Last Updated: 24th August 2023 - 12:09 pm
HDFC Bank, the country’s most valued lender, came out with numbers that easily beat the street expectations for the first quarter of the current year.
Net profit at Rs 9,196 crore was up 19% over the three months ended June 30, 2021 on strong growth in net interest income and lower provisioning for bad loans.
Net interest income grew 14.5% to Rs 19481.4 crore compared to Rs 17009 crore in the year-ago period.
The bank, which has been struggling to break out on the charts after it announced a merger with its parent HDFC, declared its numbers during the weekend. On Monday, the stock ended the trading session with a loss of 1.19%.

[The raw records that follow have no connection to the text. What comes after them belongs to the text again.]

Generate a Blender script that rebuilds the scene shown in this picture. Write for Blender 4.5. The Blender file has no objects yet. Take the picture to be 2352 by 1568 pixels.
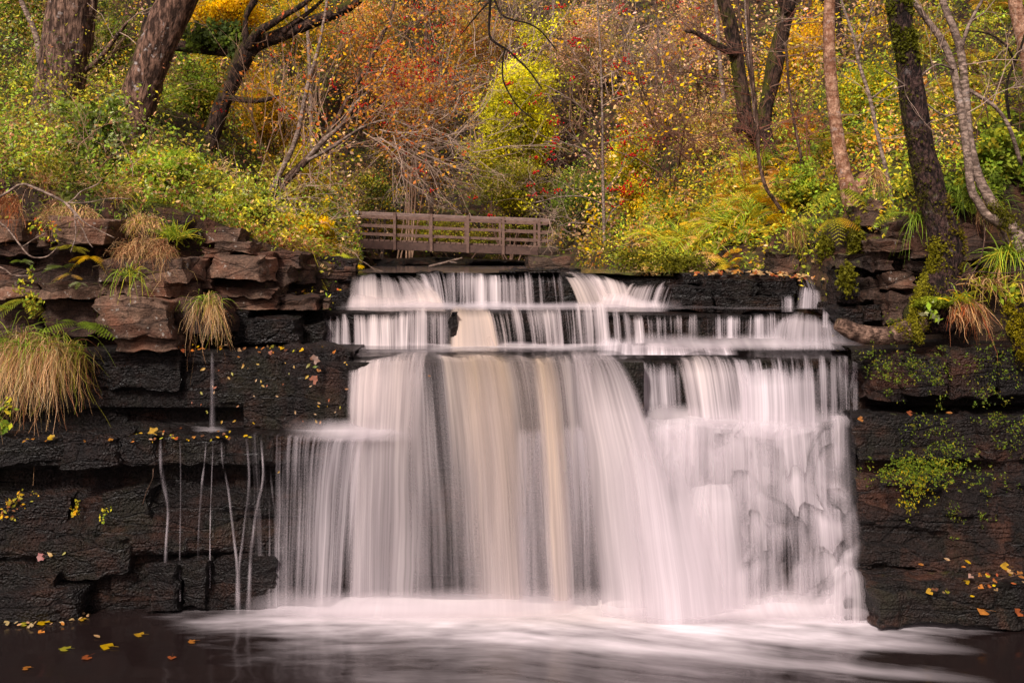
import bpy, math, random
import numpy as np
random.seed(7); RS = np.random.RandomState(11)
sc = bpy.context.scene
COL = sc.collection
# ---- the place: pool at z=0, eye 3.13 m above it, +Y upstream. at(): photo column/row + distance -> metres
FOC, ZC, CX, HY = 2522.0, 3.13, 1176.0, 600.0
def at(px, py, Y): return np.array(((px-CX)*Y/FOC, Y, ZC+(HY-py)*Y/FOC))
def m_(npx, Y): return npx*Y/FOC

# ---------------------------------------------------------------- noise
def _hash(ix, iy, iz):
    h = (ix.astype(np.int64)*374761393 + iy.astype(np.int64)*668265263 + iz.astype(np.int64)*2147483647) & 0xffffffff
    h = ((h ^ (h >> 13))*1274126177) & 0xffffffff
    h = ((h ^ (h >> 16))*2246822519) & 0xffffffff
    return ((h ^ (h >> 15)) & 0xffffff)/float(0xffffff)
def vnoise(P):
    P = np.asarray(P, float)
    I = np.floor(P).astype(np.int64); F = P-I; F = F*F*F*(F*(F*6-15)+10)
    x, y, z = I[..., 0], I[..., 1], I[..., 2]; r = 0
    for dx in (0, 1):
        wx = F[..., 0] if dx else 1-F[..., 0]
        for dy in (0, 1):
            wy = F[..., 1] if dy else 1-F[..., 1]
            for dz in (0, 1):
                wz = F[..., 2] if dz else 1-F[..., 2]
                r = r+wx*wy*wz*_hash(x+dx, y+dy, z+dz)
    return r
def fbm(P, o=3, s=0):
    P = np.asarray(P, float)+s*17.31; a, t, r = 1., 0., 0
    for k in range(o):
        r = r+a*vnoise(P*2**k+k*9.7); t += a; a *= .5
    return r/t
def n3(x, y, z): return np.stack(np.broadcast_arrays(np.asarray(x, float), np.asarray(y, float), np.asarray(z, float)), -1)

# ---------------------------------------------------------------- objects
def props(o, label=None, cat=None, group=None, kind=None):
    if label: o['label'] = label
    if cat: o['category'] = cat
    if group: o['group'] = group
    if kind: o['kind'] = kind
    return o
def thing(name, label, cat, loc, group=None):
    o = bpy.data.objects.new(name, None); COL.objects.link(o)
    o.location = [float(v) for v in loc]; o.empty_display_size = .2
    return props(o, label, cat, group)
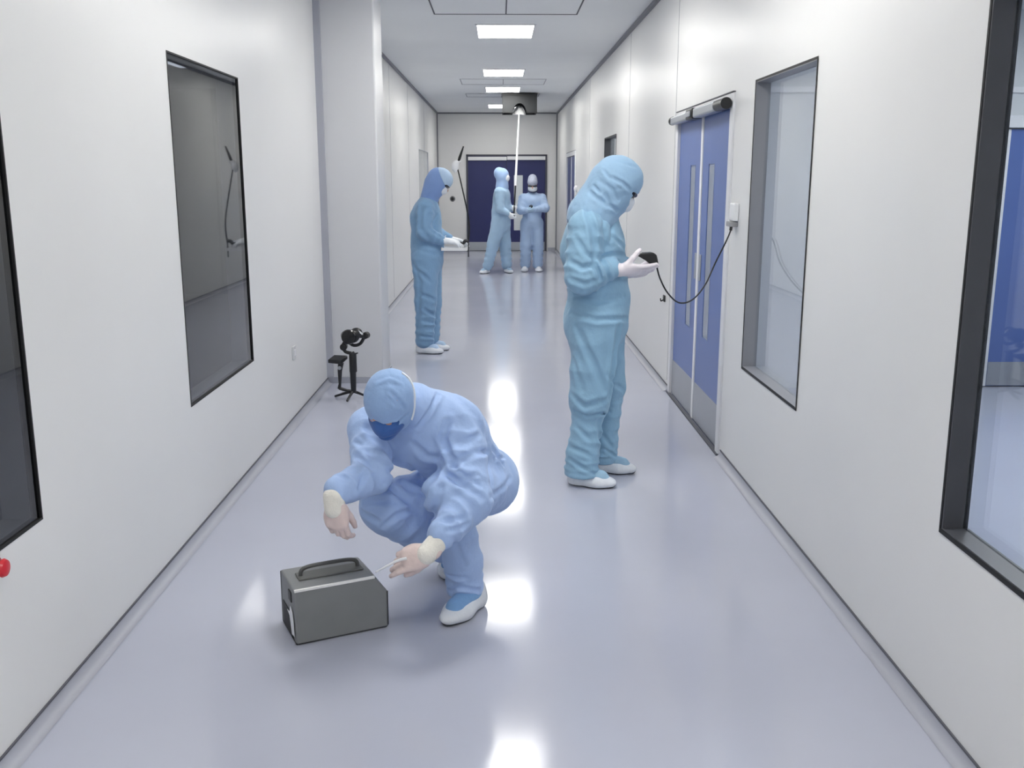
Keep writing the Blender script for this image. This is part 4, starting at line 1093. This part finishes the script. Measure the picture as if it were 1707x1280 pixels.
FOLDS_C = [
    ([(-0.223, 3.399, 0.841), (-0.236, 3.341, 0.822), (-0.25, 3.32, 0.795), (-0.264, 3.314, 0.777), (-0.279, 3.315, 0.757), (-0.294, 3.323, 0.735)], 0.008, 0.01),
    ([(-0.184, 3.335, 0.749), (-0.19, 3.329, 0.733), (-0.195, 3.323, 0.717), (-0.201, 3.325, 0.699), (-0.196, 3.324, 0.682), (-0.19, 3.315, 0.666), (-0.183, 3.294, 0.655), (-0.175, 3.29, 0.638), (-0.166, 3.283, 0.622), (-0.157, 3.265, 0.61)], 0.012, 0.016),
    ([(-0.16, 3.281, 0.625), (-0.14, 3.279, 0.634), (-0.121, 3.279, 0.642), (-0.102, 3.282, 0.649), (-0.083, 3.296, 0.649), (-0.065, 3.323, 0.644), (-0.048, 3.539, 0.586)], 0.011, 0.011),
    ([(-0.191, 3.265, 0.584), (-0.165, 3.247, 0.572), (-0.139, 3.234, 0.558), (-0.114, 3.215, 0.547), (-0.098, 3.208, 0.537), (-0.082, 3.205, 0.527), (-0.066, 3.203, 0.515)], 0.012, 0.014),
    ([(-0.177, 3.283, 0.609), (-0.142, 3.246, 0.595), (-0.108, 3.24, 0.571), (-0.074, 3.232, 0.548)], 0.009, 0.008),
    ([(-0.206, 3.224, 0.544), (-0.211, 3.21, 0.526), (-0.217, 3.209, 0.502), (-0.224, 3.216, 0.476), (-0.235, 3.247, 0.442), (-0.266, 3.548, 0.309), (-0.274, 3.526, 0.291)], 0.012, 0.014),
    ([(-0.217, 3.114, 0.461), (-0.198, 3.111, 0.463), (-0.179, 3.114, 0.462), (-0.16, 3.113, 0.463), (-0.142, 3.128, 0.463), (-0.125, 3.143, 0.462), (-0.106, 3.148, 0.465)], 0.01, 0.01),
    ([(-0.179, 3.084, 0.438), (-0.166, 3.096, 0.437), (-0.153, 3.102, 0.438), (-0.14, 3.106, 0.44), (-0.127, 3.13, 0.438), (-0.114, 3.142, 0.441), (-0.1, 3.15, 0.445)], 0.008, 0.008),
    ([(-0.481, 3.381, 0.721), (-0.457, 3.344, 0.707), (-0.436, 3.333, 0.686), (-0.416, 3.325, 0.664), (-0.408, 3.322, 0.654), (-0.4, 3.322, 0.643), (-0.394, 3.329, 0.63)], 0.012, 0.014),
    ([(-0.518, 3.298, 0.644), (-0.498, 3.271, 0.643), (-0.478, 3.235, 0.639), (-0.461, 3.217, 0.631), (-0.445, 3.208, 0.62)], 0.01, 0.012),
    ([(-0.524, 3.355, 0.679), (-0.513, 3.34, 0.677), (-0.502, 3.327, 0.676), (-0.491, 3.314, 0.674)], 0.007, 0.006),
    ([(-0.458, 3.181, 0.62), (-0.466, 3.167, 0.601), (-0.473, 3.15, 0.584), (-0.48, 3.125, 0.569)], 0.009, 0.01),
    ([(-0.55, 3.146, 0.62), (-0.53, 3.128, 0.615), (-0.513, 3.122, 0.607)], 0.009, 0.007),
    ([(-0.406, 3.218, 0.564), (-0.411, 3.439, 0.475), (-0.388, 3.431, 0.46), (-0.365, 3.429, 0.443), (-0.347, 3.433, 0.422), (-0.33, 3.449, 0.396), (-0.314, 3.466, 0.371)], 0.012, 0.01),
    ([(-0.39, 3.238, 0.602), (-0.374, 3.496, 0.478), (-0.349, 3.477, 0.462), (-0.331, 3.481, 0.454), (-0.314, 3.485, 0.446), (-0.297, 3.496, 0.436)], 0.012, 0.012),
    ([(-0.33, 3.446, 0.387), (-0.346, 3.408, 0.392), (-0.365, 3.392, 0.389), (-0.383, 3.379, 0.386), (-0.398, 3.374, 0.374), (-0.414, 3.372, 0.362), (-0.43, 3.375, 0.348)], 0.01, 0.01),
    ([(-0.511, 3.404, 0.394), (-0.477, 3.376, 0.385), (-0.447, 3.371, 0.368)], 0.01, 0.012),
    ([(-0.495, 3.401, 0.436), (-0.464, 3.387, 0.441), (-0.434, 3.384, 0.442), (-0.405, 3.391, 0.44)], 0.01, 0.008),
    ([(-0.296, 3.478, 0.405), (-0.272, 3.267, 0.495), (-0.265, 3.253, 0.517), (-0.259, 3.254, 0.535), (-0.245, 3.257, 0.554), (-0.231, 3.273, 0.57), (-0.219, 3.312, 0.578)], 0.014, 0.016),
    ([(-0.19, 3.385, 0.09), (-0.166, 3.354, 0.107), (-0.142, 3.349, 0.114), (-0.122, 3.35, 0.11), (-0.101, 3.363, 0.101), (-0.081, 3.385, 0.088)], 0.008, 0.01),
    ([(-0.198, 3.366, 0.154), (-0.171, 3.342, 0.16), (-0.145, 3.335, 0.159), (-0.119, 3.339, 0.154)], 0.009, 0.007),
    ([(-0.031, 3.583, 0.59), (-0.017, 3.603, 0.562), (-0.003, 3.614, 0.536), (0.011, 3.635, 0.507)], 0.01, 0.012),
    ([(-0.026, 3.578, 0.544), (-0.012, 3.597, 0.54), (0.002, 3.631, 0.533), (0.016, 3.698, 0.515)], 0.007, 0.008),
    ([(-0.033, 3.233, 0.505), (-0.018, 3.483, 0.434), (-0.002, 3.523, 0.434), (0.015, 3.553, 0.438), (0.023, 3.57, 0.444), (0.031, 3.61, 0.444), (0.039, 3.634, 0.448)], 0.01, 0.008),
    ([(-0.16, 3.432, 0.826), (-0.136, 3.394, 0.812), (-0.114, 3.376, 0.794), (-0.093, 3.372, 0.773), (-0.082, 3.368, 0.752), (-0.072, 3.372, 0.728), (-0.061, 3.384, 0.703)], 0.018, 0.008),
    ([(-0.309, 3.351, 0.668), (-0.295, 3.351, 0.653), (-0.281, 3.354, 0.637), (-0.267, 3.356, 0.621), (-0.249, 3.353, 0.618), (-0.23, 3.346, 0.617), (-0.211, 3.319, 0.621)], 0.014, 0.008),
    ([(-0.338, 3.407, 0.572), (-0.325, 3.424, 0.556), (-0.313, 3.456, 0.534), (-0.308, 3.567, 0.488)], 0.01, 0.01),
    ([(-0.16, 3.092, 0.402), (-0.156, 3.286, 0.296), (-0.143, 3.304, 0.258), (-0.129, 3.316, 0.222)], 0.01, 0.006),
    ([(-0.124, 3.312, 0.689), (-0.106, 3.32, 0.694), (-0.089, 3.329, 0.699), (-0.071, 3.354, 0.7)], 0.01, 0.008),
    ([(-0.133, 3.241, 0.567), (-0.116, 3.241, 0.574), (-0.098, 3.243, 0.581), (-0.081, 3.249, 0.586)], 0.009, 0.009),
]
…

So how are analysts looking at the stock after the results?
Most analysts have a target price in the Rs 1,800-2,000 range for the stock, with an upside of 30-45%. While a few did revise their price targets marginally, they retained a buy on the stock.
HDFC Bank reported robust credit growth of 22%, driven by strong growth in the retail book while corporate loan growth was relatively lower at 20%, pushing up share of retail to 46%. This is line with what the management has said will cross 50% mark over time.
The asset quality showed improvement with gross non-performing assets (NPA) shrinking to 1.28% from 1.47% as on June 30, 2021.
The flip side
There were grey shades in the numbers for brokerage houses. These covered aspects like sequential deterioration of asset quality, increased operational expenditures and treasury loss dragging down non-interest income.
Treasury: Non-interest income was up just 1.6% year on year and was actually down 16.4% over Q4 FY22. This was largely attributed to a treasury loss of Rs1310 crore due to the adverse impact of rising bond yields. The treasury loss in the previous quarter was marginal and the bank actually booked treasury gain in Q1 FY22.
Opex: Operating cost has risen 3.4% QoQ and 28.7% over the year-ago period. This was led by investments going into hiring people and adding to the branch network. Overall cost/income ratio has shot up to 40.6% compared to 35% in Q1 FY221, a level that is the standard guidance of the bank for the medium term.
Asset quality: Overall GNPA ratio improved over the previous year but it has seen some slippage from 1.17% in Q4 FY22. While the bank has attributed it to mainly the seasonal impact of agri-related slippages, analysts see an uptick across segments. For instance, retail GNPA ratio was up 1 bp at 1.18%, commercial and rural banking (excluding agri) GNPA ratio was up 3 bps at 1.23% while corporate GNPA ratio was up 11bps at 0.64%.